When diesel costs rose to $4.25 per gallon a couple of years ago, Barton came up with a new, non-diesel-powered way to power his center pivot irrigation system, which creates those crop circles you may have noticed when flying over rural America. (The center pivot also saves lots of water by spreading just the right amount evenly over the land.)

With the help of a Conservation Innovation Grant from USDA’s Natural Resources Conservation Service (NRCS), Barton worked with a pump company and NRCS engineers to design a hydroturbine system that generates electricity to power his pivot irrigation system. CIG-funded projects use innovative technologies and approaches to address natural resources issues.

Irrigation water in his area is delivered from the mountains in a pressurized pipe at about 85 pounds per square inch (psi)—about twice as much as needed. In the past, this caused some damage to Barton’s sprinkler heads.

Now when the water enters his new system it travels through the vanes of the turbine (Fig. 1), causing the turbine to spin and turn a hydraulic pump that pumps hydraulic fluid through gears that turn the wheels, moving the long irrigation boom around the circle. Along the way the water pressure is reduced to about 45 psi, just the right amount to keep it from damaging the sprinkler heads.
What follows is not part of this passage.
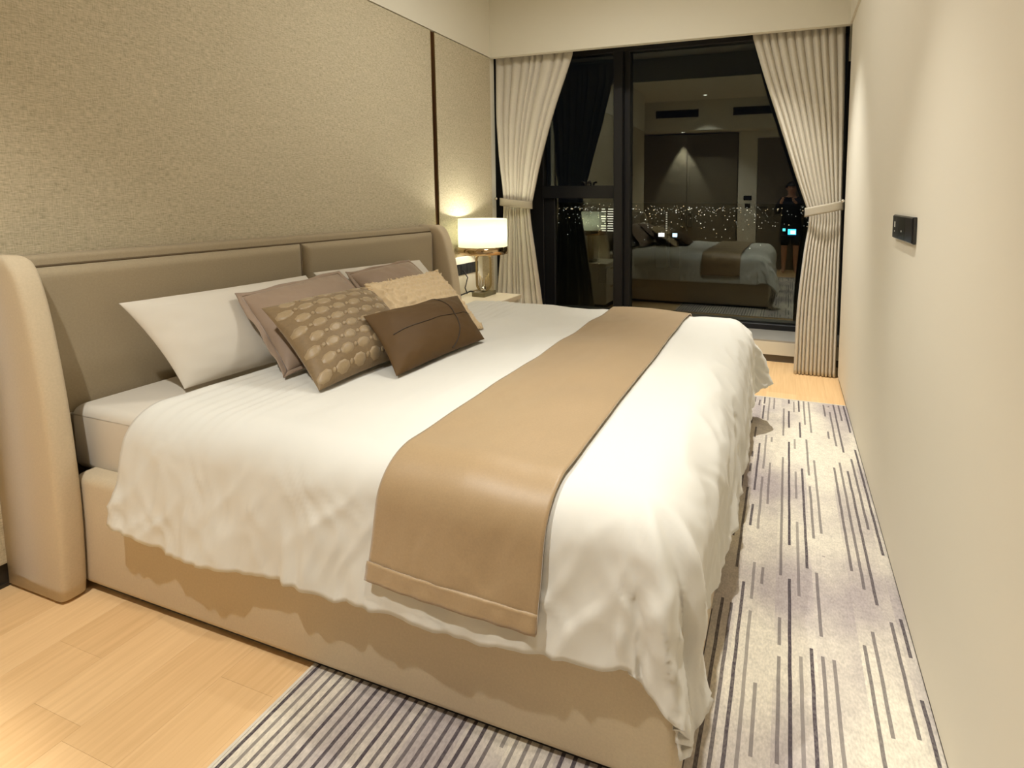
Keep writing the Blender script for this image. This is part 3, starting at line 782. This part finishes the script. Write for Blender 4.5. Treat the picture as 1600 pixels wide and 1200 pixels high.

“This new system is terrific,” Barton says. “It not only did away with a $3,500 annual fuel bill, but it eliminates emissions from the old motor, avoids storing fuel on the farm and lessens our dependence on foreign sources of oil. I’d say that’s a win-win for everybody.”

NRCS State Engineer Bronson Smart estimates the annual operating cost of the new turbine system to be less than $100.Barton has shared information about his system with neighbors, and his ideas, developed with the USDA grant, have been adopted into the NRCS standard practices list approved for use on other farms participating in the Environmental Quality Incentives Program (EQIP).